We’ll get back a table with 8 rows, the full Cartesian product with a row with Home for every item_id, and Business for every item_id.

Choosing Your JOIN type

If you have Deepest Granularity entitlements, you can just do an INNER JOIN and that’s that! But you are saying “I cannot possibly have any NULLs”, because an INNER JOIN will result in NOTHING if there is a NULL.

If you are using Sparse Entitlements, you need to instead make a JOIN calculation on both Tables in Tableau. Each calculation simply has the value of ‘1’, but this creates a theoretical Cartesian JOIN in SQL as well.

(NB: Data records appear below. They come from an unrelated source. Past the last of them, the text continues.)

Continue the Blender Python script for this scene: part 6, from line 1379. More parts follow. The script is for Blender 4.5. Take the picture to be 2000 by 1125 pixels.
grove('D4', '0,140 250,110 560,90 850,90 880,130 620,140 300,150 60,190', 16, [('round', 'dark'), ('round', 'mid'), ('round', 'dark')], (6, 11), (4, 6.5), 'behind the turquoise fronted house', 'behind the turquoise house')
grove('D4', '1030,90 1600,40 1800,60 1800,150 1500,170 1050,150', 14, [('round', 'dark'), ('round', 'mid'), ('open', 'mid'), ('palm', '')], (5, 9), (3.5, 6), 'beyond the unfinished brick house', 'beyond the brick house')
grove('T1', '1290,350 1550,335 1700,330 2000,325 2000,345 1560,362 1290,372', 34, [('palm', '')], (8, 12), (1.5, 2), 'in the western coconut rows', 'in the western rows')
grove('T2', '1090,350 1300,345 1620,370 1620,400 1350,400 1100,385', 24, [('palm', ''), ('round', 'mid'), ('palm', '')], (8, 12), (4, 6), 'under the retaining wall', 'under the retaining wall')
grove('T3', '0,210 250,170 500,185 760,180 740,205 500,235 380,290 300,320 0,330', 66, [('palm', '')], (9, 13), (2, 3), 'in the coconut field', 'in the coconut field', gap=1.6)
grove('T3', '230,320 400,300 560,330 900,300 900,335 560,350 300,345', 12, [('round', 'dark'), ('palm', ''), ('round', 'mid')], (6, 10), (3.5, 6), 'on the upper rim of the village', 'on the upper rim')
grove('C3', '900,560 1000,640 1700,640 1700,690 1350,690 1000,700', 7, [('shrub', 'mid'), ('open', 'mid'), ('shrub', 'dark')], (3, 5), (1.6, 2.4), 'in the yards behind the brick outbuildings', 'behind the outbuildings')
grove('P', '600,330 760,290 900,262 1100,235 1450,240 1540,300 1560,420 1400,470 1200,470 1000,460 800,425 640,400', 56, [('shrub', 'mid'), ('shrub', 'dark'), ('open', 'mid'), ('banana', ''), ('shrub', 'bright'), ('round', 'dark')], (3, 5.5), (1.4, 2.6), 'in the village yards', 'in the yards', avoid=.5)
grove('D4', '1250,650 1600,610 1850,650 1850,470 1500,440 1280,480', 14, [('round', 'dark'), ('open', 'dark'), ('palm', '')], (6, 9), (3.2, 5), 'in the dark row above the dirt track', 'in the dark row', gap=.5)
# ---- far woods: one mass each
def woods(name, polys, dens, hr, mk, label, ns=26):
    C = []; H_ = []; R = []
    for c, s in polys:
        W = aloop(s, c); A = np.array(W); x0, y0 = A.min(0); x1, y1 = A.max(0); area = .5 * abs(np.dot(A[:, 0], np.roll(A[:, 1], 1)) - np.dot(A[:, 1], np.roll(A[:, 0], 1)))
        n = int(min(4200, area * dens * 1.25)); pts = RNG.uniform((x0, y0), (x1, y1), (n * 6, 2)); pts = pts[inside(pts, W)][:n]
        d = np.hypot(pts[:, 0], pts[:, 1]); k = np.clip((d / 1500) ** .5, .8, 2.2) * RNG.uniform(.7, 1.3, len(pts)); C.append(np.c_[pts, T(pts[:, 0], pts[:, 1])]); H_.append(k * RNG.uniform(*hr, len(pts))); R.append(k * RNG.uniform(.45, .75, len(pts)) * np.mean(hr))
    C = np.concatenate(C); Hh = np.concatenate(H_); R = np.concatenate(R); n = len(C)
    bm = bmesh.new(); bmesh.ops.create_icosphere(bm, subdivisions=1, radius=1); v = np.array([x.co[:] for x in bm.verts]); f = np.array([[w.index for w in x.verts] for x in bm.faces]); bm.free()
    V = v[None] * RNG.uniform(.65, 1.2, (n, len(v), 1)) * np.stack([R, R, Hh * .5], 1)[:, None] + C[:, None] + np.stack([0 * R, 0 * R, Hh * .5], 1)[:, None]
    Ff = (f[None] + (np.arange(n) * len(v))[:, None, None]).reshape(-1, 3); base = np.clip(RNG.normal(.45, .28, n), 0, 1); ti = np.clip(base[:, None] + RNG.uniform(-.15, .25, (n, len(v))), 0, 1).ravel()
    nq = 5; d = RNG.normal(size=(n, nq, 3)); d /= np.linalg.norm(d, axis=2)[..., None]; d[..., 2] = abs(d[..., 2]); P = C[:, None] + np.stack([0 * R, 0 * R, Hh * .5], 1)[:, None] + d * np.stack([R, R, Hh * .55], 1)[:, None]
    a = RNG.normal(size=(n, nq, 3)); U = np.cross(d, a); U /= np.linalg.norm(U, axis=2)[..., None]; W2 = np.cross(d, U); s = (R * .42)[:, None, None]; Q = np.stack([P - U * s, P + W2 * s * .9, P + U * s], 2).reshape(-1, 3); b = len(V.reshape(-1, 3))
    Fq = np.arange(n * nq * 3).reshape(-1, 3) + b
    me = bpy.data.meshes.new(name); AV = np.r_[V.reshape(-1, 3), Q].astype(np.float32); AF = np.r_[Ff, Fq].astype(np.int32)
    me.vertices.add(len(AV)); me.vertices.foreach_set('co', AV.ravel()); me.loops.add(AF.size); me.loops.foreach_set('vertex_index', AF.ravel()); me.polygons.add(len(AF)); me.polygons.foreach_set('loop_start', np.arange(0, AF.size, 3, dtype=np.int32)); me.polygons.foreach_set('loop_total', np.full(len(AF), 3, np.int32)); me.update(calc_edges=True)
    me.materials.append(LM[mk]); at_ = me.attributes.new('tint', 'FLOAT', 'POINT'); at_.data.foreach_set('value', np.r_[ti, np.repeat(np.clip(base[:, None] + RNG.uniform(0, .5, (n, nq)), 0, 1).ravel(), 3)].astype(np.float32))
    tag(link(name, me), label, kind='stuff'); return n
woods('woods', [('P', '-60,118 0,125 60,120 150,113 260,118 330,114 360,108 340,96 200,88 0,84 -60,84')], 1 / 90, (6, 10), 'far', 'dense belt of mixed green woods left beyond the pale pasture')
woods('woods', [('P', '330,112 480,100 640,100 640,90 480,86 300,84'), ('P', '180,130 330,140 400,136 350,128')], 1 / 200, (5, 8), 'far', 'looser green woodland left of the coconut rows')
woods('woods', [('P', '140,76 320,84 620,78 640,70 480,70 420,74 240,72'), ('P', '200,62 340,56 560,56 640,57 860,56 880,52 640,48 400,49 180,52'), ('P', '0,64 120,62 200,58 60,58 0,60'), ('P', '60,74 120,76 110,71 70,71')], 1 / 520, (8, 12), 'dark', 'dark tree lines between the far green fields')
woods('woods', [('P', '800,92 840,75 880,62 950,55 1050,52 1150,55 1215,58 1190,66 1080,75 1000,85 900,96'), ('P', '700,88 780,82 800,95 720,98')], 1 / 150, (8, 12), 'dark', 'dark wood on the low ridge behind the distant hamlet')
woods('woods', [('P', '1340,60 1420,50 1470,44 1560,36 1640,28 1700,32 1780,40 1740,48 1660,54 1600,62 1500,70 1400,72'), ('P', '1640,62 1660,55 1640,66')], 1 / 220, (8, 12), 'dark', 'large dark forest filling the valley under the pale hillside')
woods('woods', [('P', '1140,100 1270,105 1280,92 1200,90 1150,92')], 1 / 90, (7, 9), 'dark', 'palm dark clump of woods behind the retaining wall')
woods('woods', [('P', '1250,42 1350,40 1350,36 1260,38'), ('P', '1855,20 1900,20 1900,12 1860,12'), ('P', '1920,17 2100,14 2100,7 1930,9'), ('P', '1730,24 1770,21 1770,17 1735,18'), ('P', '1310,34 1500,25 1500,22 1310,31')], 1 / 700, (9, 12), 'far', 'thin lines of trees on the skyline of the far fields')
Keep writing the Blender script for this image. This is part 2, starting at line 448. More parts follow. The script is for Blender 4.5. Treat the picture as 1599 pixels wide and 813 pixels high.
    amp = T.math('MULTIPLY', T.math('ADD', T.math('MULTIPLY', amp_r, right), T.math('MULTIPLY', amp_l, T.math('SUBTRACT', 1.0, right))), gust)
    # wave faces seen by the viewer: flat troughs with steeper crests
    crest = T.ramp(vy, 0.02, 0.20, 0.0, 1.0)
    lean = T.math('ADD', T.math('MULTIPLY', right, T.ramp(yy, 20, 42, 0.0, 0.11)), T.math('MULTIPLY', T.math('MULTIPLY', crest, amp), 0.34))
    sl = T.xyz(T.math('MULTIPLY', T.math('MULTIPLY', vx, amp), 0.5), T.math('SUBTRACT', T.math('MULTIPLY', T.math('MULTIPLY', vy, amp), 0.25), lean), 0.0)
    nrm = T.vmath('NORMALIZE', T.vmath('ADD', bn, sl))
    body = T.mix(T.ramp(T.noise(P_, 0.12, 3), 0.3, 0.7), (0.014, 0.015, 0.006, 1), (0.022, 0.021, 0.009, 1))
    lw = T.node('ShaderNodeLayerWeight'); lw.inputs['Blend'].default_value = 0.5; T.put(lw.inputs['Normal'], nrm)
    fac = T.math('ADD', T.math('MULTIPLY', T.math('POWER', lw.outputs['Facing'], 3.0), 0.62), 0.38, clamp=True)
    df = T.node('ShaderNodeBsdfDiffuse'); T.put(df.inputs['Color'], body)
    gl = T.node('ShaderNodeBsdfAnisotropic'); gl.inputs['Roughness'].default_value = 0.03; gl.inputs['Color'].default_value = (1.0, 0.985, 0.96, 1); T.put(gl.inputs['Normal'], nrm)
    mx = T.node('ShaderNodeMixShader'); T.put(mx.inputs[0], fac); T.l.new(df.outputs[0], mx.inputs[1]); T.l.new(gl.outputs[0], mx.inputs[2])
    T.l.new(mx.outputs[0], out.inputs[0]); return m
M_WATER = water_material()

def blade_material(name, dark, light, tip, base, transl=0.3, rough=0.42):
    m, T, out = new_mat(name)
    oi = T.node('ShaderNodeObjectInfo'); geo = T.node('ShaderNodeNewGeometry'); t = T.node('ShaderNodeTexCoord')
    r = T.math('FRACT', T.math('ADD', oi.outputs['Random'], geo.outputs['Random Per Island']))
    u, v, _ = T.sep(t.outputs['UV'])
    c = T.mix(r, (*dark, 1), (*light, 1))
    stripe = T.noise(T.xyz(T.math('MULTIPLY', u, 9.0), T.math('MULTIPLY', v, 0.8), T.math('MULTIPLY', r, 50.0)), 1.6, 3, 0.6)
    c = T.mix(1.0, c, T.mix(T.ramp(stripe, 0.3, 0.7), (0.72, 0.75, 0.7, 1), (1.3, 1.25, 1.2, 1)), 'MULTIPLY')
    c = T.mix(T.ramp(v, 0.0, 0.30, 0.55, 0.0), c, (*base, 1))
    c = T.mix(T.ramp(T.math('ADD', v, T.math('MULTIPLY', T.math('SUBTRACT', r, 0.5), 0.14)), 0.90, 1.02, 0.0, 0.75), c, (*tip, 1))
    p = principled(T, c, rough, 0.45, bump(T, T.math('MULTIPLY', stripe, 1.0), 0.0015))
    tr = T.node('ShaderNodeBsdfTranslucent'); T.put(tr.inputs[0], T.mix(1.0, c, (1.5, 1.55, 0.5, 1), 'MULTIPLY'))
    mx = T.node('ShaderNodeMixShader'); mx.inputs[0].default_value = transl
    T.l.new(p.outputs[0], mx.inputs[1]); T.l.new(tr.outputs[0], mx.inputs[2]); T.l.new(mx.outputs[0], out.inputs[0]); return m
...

Don’t worry, we’ll limit it down without getting the full cross-product.

Each field you want to limit on should have a calculation that resembles:

IF ISMEMBEROF('Admins') OR ISMEMBEROF('Other Escaped Group') 
    THEN 1
ELSEIF 
[Region] = [region_att] OR ISNULL([region_att])
    THEN 1
ELSE 0
END

The core part is the OR combination, which will pass a row if there is a NULL, or if there is a match.

You’ll then put any of these security calculations on the data source as Data Source Filters, with their value set to 1.

Passing Full Rows (Tuples) of Entitlements

If your entitlement service already passes the equivalent of a table of entitlements (particularly if they resemble Sparse Entitlements), then you can set the function up to just convert those tuples directly back into list object that returns as a table:

{ 
'iat' : '202006031032', 
'entitlements' : [ 
     ['Home', none], 
     ['Business', 'West']
]
}

or

{ 
'iat' : '202006031032', 
'entitlements' : [ 
{'segment': 'Home', 'region': none}, 
{'segment' : 'Business', 'region' : 'West'}
]
}

are both easily processed into a List response (the first one you could just take the ‘entitlements’ key directly and return it, while the second needs a little reprocessing.